I hope you are all having a great day and that you have an excellent week.

Love yourself and the rest will follow!!

After reading quite a few blogs on here about people being way to hard on themselves, I was inspired to write this blog. One of the things that I learned during this weight loss journey is that if you don’t love yourself you will never reach your goal. I have read blogs about people who are doing losing weight for boyfriends, husbands, family, and friends. Sorry to say but that doesn’t work. If these people are in your life than get rid of them!! It is totally different for someone you love to tell you they are worried about you because they love you. However a lot of the blogs I have read are women who are being told by loved ones to lose weight because they are not attractive enough. That is all a dieter needs, someone telling them something like that. Secondly, don’t let friends or loved ones who get jealous about your weight loss derail you! There are a lot of people out there who like us better when we are heavier. Maybe it makes them feel better about them. But when we start to lose weight it throws them off and makes them green with envy. Then all of the sudden we are the bad guy. Instead of being upset to lose these kinds of people, be happy to lose them. Your life will no longer be stressful and you will be able to fill your life with people who truly care for you.

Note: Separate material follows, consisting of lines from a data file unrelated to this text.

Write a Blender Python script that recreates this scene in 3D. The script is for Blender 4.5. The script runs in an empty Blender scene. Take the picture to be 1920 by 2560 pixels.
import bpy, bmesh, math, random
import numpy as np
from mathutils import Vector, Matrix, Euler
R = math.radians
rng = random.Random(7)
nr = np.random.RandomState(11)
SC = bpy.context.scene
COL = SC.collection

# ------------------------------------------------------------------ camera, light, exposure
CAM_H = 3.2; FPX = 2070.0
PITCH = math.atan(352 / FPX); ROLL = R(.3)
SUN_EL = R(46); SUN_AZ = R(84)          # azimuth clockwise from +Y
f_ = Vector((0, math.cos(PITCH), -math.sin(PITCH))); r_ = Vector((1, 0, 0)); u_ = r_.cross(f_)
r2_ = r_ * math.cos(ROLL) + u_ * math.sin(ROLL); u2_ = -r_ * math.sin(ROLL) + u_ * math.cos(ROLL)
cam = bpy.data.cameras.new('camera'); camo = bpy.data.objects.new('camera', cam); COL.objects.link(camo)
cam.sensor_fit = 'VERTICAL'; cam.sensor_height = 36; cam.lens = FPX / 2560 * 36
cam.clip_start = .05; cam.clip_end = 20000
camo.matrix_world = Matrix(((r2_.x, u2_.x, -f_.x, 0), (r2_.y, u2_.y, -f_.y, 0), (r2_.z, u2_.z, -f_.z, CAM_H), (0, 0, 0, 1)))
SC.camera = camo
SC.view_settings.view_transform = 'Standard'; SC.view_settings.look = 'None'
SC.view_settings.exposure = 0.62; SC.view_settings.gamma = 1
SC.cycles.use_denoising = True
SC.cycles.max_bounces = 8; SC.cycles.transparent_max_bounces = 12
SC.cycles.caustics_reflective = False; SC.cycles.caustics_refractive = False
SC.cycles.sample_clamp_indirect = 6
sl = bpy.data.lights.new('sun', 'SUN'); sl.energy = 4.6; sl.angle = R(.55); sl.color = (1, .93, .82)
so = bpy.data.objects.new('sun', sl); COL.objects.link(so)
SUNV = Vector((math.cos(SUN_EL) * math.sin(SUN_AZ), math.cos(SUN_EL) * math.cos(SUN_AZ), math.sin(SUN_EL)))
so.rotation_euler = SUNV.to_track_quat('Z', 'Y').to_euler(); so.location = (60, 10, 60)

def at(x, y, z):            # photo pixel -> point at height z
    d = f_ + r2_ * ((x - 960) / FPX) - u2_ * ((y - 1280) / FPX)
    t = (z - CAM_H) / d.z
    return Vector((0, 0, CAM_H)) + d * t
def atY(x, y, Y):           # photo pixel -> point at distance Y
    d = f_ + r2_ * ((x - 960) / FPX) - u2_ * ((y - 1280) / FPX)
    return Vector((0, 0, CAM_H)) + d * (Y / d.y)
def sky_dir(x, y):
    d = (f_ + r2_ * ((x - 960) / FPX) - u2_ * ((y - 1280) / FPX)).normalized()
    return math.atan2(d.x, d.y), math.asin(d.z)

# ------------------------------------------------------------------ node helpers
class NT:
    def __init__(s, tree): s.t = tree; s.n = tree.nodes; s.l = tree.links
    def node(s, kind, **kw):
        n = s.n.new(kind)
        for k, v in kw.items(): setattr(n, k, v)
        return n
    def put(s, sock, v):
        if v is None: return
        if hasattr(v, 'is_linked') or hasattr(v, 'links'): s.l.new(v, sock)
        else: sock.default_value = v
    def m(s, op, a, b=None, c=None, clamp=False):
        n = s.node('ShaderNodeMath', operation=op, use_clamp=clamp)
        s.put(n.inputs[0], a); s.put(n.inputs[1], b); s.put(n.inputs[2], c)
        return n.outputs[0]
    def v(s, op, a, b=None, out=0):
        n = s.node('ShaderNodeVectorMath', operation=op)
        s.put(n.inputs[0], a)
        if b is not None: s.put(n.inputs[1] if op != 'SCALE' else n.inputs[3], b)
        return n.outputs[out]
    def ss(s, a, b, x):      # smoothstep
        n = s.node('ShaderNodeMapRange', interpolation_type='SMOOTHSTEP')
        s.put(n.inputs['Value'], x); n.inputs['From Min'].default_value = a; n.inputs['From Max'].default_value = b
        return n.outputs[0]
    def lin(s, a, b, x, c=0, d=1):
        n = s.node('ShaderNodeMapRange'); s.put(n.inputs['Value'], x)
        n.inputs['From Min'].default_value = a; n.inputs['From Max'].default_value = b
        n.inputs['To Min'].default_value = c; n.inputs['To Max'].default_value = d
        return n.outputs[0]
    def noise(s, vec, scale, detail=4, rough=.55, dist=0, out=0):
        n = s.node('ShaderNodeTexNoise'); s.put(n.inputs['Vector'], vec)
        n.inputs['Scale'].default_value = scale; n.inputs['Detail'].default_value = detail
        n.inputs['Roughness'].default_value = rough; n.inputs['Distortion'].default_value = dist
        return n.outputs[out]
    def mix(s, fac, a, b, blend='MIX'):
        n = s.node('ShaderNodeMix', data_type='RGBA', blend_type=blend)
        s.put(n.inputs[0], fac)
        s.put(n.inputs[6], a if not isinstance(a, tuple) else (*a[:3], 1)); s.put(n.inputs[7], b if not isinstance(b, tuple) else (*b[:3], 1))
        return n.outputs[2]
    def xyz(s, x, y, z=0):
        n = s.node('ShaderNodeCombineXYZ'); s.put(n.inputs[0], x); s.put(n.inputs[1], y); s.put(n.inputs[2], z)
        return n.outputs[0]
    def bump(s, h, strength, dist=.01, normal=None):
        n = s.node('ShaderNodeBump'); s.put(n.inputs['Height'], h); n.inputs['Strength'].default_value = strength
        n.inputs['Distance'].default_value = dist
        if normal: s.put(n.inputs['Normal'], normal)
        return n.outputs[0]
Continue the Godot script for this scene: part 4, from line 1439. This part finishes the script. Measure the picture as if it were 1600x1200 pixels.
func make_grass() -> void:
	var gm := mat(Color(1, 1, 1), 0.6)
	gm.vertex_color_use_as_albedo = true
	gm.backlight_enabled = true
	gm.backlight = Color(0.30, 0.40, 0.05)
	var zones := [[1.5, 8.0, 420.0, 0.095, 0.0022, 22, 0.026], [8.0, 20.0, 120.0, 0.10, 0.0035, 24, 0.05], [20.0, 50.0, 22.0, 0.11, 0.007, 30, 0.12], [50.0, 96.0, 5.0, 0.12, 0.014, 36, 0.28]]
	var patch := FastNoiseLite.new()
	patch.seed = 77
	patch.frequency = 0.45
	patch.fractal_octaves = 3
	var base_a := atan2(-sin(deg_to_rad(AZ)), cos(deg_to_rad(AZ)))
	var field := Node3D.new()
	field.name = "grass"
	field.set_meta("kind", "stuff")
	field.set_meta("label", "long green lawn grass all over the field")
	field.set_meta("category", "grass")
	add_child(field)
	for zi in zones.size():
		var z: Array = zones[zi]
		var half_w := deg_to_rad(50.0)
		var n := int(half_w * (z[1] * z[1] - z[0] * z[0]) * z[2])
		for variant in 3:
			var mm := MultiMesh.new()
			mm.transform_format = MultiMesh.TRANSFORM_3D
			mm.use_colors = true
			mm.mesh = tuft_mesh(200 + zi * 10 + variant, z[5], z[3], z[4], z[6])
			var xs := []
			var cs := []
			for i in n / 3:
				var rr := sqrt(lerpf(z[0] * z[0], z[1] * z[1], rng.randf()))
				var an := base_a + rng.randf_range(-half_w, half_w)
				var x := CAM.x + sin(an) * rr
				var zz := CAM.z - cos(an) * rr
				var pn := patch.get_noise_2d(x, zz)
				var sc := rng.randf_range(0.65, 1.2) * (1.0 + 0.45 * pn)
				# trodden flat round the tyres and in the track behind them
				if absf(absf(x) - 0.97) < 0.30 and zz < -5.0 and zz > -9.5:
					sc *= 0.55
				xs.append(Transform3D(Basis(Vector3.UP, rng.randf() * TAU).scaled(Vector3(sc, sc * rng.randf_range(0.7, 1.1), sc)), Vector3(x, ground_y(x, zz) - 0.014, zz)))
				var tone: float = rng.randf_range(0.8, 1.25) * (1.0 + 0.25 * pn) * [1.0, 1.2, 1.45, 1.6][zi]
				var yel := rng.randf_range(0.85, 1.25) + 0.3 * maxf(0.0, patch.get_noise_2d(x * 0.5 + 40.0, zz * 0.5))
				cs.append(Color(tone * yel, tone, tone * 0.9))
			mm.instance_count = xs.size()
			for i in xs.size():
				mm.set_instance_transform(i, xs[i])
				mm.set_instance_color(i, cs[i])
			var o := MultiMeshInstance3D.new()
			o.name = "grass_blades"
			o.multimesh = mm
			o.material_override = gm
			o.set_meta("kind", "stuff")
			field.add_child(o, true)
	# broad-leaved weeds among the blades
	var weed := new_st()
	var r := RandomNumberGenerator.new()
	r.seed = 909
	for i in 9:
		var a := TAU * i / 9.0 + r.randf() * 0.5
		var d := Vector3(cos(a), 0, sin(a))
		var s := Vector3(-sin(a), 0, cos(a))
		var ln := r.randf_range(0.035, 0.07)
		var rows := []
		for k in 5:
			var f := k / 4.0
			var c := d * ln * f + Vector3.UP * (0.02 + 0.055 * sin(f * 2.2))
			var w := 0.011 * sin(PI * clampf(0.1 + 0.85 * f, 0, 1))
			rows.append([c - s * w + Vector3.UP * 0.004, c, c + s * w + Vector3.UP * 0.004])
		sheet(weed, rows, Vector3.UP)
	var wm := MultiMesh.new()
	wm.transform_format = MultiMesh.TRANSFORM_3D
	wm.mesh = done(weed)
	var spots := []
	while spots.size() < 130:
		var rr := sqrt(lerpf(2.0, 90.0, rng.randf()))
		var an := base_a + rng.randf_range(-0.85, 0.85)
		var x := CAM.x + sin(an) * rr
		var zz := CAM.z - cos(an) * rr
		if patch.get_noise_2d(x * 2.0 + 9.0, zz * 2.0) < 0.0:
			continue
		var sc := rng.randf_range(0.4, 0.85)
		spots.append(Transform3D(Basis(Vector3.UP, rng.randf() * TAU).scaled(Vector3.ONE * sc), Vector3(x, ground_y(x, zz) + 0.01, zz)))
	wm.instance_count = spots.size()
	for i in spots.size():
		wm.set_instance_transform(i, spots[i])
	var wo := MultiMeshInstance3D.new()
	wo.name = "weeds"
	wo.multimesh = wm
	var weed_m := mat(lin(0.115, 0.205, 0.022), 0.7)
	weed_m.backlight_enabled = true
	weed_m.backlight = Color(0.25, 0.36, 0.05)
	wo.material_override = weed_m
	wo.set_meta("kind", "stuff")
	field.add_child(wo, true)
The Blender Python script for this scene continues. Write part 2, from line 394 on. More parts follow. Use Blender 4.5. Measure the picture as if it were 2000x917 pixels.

If I have learned anything it has been that it is important to do this journey for yourself. Look inside yourself and find out why you want to lose. Perhaps it is to feel sexy, maybe to get healthy, or maybe even just to fit into a dress you have always wanted to wear. Once you have that reason in mind you will be unstoppable because you are doing it for you.

Down 75 pounds!!!

So today was a weigh in day and I am officially down 75 pounds! I received a silver star :). That means I only have 35 more pounds to go and then I will be at my goal weight!! Thanks to all of you that have been such excellent help and support.